Between 2012 and 2017, $175 million was allocated to publishers for the production, marketing, and distribution of Canadian-authored titles. The evaluation also identified some “unmet needs,” such as discoverability in a “crowded marketplace” and the promotion of Canadian books in the digital age. What is needed is an increase in the CBF’s budget, which has remained the same for decades, and funding to support the marketing of Canadian books in Canada. Canada being the 2020 host country at the Frankfurt Book Fair, where the publishing world shops, is highly laudable, but in 2021 we have to put more energy into ensuring that Canadian books are widely available in Canada.
Not identified in the report is succession planning, which is close to a crisis as the owners of about 20 percent of presses are nearing or past retirement age.

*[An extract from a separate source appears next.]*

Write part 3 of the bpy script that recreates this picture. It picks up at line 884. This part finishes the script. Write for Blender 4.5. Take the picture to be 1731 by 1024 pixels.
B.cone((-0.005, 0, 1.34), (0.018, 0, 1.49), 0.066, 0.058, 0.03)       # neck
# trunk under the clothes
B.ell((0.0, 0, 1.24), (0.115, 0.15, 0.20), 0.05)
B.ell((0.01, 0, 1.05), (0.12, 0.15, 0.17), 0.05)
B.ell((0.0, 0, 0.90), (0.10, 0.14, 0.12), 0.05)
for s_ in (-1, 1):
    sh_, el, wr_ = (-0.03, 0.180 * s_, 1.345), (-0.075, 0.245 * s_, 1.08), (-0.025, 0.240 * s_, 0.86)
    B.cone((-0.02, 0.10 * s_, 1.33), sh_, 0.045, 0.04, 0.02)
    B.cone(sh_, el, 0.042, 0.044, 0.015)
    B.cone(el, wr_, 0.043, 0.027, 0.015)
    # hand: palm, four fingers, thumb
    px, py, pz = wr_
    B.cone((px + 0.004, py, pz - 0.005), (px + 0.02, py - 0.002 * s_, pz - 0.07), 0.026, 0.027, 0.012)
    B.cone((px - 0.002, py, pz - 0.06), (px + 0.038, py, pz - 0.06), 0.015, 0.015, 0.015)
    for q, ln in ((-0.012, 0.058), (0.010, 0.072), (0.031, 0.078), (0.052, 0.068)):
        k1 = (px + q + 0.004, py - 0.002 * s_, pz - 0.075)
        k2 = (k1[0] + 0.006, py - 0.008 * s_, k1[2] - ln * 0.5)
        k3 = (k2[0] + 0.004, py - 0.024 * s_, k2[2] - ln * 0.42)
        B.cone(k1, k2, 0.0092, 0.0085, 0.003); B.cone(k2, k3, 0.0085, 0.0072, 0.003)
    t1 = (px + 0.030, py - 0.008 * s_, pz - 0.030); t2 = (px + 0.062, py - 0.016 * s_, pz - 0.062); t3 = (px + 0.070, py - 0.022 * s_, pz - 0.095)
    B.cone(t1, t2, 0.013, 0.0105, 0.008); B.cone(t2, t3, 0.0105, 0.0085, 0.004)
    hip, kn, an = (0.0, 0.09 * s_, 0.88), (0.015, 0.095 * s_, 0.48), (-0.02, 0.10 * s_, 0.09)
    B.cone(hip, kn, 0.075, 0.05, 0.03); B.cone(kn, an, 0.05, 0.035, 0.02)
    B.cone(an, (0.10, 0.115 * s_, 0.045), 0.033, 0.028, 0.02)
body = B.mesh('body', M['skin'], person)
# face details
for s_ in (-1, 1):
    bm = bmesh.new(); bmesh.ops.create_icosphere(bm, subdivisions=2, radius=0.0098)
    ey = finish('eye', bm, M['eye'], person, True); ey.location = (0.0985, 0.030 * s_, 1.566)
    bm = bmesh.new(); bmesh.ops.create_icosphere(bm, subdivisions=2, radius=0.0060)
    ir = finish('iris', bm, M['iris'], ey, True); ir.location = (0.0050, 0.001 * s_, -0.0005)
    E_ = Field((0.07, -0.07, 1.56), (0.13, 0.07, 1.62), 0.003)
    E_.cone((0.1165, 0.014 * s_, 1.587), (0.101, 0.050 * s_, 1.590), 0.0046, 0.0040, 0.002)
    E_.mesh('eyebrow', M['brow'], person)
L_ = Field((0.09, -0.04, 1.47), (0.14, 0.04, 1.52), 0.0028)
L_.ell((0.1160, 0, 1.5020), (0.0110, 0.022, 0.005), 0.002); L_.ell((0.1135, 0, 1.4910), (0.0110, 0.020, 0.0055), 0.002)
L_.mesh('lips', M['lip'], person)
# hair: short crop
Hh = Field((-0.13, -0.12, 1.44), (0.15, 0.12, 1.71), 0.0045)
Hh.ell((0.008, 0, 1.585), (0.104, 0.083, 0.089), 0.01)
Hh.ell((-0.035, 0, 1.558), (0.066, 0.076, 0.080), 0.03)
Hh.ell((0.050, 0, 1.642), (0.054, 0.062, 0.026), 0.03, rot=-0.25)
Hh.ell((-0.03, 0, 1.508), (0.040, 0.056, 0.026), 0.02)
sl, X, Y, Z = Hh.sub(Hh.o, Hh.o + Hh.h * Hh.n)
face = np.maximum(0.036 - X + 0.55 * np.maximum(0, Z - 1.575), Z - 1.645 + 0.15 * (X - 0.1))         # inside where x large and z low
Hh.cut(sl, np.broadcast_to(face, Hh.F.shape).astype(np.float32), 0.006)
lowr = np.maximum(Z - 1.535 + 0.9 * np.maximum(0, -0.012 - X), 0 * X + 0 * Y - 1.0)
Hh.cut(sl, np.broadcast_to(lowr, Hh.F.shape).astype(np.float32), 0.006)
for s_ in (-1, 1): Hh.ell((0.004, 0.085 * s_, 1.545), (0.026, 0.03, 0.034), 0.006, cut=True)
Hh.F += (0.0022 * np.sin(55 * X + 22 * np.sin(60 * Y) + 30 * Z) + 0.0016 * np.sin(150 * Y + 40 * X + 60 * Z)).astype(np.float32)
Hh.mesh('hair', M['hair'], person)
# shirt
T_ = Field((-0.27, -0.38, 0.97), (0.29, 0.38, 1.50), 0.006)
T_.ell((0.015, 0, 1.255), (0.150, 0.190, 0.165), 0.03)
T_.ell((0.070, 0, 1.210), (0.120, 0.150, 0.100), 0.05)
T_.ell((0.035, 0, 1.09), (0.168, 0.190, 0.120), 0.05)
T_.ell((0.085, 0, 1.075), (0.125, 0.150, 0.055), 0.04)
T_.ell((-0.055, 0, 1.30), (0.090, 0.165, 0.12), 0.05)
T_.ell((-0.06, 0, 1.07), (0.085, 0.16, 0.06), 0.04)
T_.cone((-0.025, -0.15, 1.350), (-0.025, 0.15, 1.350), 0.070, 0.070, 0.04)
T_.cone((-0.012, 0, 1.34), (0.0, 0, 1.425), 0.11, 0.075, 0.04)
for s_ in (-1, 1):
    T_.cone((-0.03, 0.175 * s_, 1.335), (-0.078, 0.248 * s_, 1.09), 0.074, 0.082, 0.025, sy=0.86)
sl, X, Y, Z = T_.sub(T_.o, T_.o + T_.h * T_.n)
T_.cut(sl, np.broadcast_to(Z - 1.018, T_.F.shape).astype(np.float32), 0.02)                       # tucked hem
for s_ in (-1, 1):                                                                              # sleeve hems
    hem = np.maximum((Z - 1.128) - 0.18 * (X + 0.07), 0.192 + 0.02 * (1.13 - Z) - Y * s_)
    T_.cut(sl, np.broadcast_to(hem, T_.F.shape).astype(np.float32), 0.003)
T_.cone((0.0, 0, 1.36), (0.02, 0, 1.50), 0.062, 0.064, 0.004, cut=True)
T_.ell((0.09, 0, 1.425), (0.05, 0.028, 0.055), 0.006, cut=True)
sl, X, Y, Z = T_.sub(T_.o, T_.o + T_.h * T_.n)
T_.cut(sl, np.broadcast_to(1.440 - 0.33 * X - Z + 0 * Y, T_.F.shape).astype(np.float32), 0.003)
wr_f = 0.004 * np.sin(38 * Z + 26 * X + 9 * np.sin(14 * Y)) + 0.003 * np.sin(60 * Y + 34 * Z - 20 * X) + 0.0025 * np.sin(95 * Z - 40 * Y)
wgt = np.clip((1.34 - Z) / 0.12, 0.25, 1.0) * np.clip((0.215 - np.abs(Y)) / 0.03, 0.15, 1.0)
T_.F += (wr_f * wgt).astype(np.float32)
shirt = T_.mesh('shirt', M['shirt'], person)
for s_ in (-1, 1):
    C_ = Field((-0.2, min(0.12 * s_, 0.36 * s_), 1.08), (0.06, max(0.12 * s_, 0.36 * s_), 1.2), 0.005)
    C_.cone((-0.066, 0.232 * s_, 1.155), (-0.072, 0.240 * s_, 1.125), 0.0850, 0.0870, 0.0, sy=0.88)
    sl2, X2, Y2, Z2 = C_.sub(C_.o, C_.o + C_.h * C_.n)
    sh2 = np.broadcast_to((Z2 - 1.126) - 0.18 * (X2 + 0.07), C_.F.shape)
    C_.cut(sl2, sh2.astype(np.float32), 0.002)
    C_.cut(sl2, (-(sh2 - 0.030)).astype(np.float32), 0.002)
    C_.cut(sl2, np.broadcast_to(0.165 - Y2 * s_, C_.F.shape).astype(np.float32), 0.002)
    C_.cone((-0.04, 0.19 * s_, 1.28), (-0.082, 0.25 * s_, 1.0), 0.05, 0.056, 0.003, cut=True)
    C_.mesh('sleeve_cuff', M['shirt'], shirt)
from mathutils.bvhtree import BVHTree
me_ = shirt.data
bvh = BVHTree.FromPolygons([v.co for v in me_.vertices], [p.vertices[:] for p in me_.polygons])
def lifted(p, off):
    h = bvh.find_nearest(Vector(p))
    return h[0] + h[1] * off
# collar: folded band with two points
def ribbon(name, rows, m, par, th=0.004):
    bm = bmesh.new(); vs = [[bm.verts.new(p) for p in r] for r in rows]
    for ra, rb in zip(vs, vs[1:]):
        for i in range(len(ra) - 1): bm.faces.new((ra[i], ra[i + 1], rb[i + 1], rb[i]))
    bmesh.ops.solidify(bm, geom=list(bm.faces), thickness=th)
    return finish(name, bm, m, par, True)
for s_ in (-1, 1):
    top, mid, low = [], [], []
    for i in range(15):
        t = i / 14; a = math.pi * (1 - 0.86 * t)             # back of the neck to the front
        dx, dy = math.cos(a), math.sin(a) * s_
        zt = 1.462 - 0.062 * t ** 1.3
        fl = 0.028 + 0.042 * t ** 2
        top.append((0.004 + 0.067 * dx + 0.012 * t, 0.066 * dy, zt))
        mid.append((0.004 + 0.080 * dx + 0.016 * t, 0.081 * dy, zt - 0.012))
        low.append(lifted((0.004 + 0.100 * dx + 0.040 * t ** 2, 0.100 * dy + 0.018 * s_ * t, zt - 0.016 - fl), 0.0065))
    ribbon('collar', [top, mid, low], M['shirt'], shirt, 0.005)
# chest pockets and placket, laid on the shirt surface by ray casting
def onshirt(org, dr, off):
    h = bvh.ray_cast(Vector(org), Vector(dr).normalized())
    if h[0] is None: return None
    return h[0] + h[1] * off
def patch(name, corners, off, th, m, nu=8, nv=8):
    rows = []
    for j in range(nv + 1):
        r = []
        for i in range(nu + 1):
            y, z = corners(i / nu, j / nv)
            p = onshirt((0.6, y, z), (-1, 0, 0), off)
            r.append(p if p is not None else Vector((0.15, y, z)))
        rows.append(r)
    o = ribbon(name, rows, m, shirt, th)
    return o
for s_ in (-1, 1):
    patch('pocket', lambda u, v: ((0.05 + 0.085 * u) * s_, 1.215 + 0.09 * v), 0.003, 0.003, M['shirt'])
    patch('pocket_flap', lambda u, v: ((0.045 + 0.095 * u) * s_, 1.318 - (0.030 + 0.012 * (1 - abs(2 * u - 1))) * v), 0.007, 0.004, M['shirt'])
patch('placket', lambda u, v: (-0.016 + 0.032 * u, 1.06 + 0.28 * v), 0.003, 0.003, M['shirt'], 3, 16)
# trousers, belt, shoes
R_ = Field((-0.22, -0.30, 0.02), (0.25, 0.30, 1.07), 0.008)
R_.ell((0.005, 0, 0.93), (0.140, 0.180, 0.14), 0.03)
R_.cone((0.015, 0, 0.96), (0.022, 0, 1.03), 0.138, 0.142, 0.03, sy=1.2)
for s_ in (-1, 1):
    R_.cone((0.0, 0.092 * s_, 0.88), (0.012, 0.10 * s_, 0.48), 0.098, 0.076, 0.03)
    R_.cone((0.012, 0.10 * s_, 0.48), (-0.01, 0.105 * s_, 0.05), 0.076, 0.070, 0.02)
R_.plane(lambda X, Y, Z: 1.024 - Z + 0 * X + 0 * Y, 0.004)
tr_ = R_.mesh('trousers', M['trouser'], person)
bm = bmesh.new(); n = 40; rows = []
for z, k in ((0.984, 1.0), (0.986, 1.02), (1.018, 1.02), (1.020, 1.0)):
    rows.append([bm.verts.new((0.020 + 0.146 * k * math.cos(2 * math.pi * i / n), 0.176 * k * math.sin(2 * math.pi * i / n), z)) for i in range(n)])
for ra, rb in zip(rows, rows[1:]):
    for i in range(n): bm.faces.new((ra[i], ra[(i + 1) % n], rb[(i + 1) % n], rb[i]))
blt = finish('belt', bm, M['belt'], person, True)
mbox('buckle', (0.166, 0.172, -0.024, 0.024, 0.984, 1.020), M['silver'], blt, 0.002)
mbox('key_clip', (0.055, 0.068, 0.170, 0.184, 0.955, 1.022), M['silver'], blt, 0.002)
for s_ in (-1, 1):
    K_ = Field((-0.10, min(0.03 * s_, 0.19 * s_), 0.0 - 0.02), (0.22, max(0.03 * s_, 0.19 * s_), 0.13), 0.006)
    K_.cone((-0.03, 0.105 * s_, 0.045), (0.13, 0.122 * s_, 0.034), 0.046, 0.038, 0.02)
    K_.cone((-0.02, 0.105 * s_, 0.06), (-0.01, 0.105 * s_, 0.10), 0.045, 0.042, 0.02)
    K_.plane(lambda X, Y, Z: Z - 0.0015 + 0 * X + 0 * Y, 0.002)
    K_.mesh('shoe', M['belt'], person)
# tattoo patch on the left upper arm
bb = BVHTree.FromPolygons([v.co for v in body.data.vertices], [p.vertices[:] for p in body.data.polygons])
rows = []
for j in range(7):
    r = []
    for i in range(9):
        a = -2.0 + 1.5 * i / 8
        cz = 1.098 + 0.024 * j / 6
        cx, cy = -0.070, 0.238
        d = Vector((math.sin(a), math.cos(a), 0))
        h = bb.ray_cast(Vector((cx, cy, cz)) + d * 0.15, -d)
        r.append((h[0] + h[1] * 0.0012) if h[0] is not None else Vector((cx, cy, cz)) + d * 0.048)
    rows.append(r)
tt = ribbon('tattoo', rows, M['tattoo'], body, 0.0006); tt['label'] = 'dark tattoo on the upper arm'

We have to ensure that those companies survive and continue discovering and publishing new and established Canadian authors.
In December 2018, along with James Lorimer of James Lorimer and Company and Formac Publishing and Jeff Miller of Irwin Law Inc., I co-authored a 180-page report titled More Canada: Increasing Canadians’ Awareness and Reading of Canadian Books. The report is our distillation of the discussions of a task force we created to bring together 29 seasoned professionals with over 1,000 years of experience in publishing, bookselling, libraries, schools, and media, prompted by the disappearance of Canadian books from bookstores and library shelves across Canada. Unlike in Quebec, where provincial legislation regarding Canadian books protects their market share, in English Canada, while Canadian writers and publishers continue to account for large numbers of new books, their share of book sales has declined from 25 percent to 12 percent over the past 10 years.
The report has 68 policy recommendations, among which the eight most important are:
• Digital infrastructure that does not distinguish between Canadian and foreign books must be reworked.
• Financial support should be extended to independent bookstores, which do the best job
of bringing Canadian books to the fore.
• Public libraries are doing a superb job of encouraging book reading, but their software and their budgeting practices must be improved to help their users discover and borrow Canadian-authored books.
• Publishers must develop industry practices that give Canadian books a strong identity mark in the crowded marketplace.
• The industry must take action to support new independent English-language bookstores across the country, with a target of establishing 50 in the next five years.
• The Canada Book Fund should be expanded to support bookstore programming of events with Canadian authors, and to double public library spending on Canadian-authored books.
• Provincial governments need to implement accredited bookstore policies, adapted from a highly successful Quebec model that gives Canadian-authored and Canadian-published books great visibility and puts an independent bookstore in virtually every town and city in Quebec.
• New provincial support should be provided to expand the very popular “tree award” programs, which put new books by Canadian writers into the hands of tens of thousands of school-age kids every year.
Much has to be done to reinvigorate the English Canadian publishing world so that our culture is represented in all of its rich diversity. Industry leaders, government, and funding agencies need to do our part to ensure that we continue to create a literature we are proud to have in Canada and abroad.
Philip J. Cercone is Executive Director and Editor of McGill-Queen’s University Press, Canada’s premier academic and trade publisher, with offices in Montreal, Kingston, Toronto and Chicago. It is the only Canadian publisher with an editorial and marketing office in Great Britain.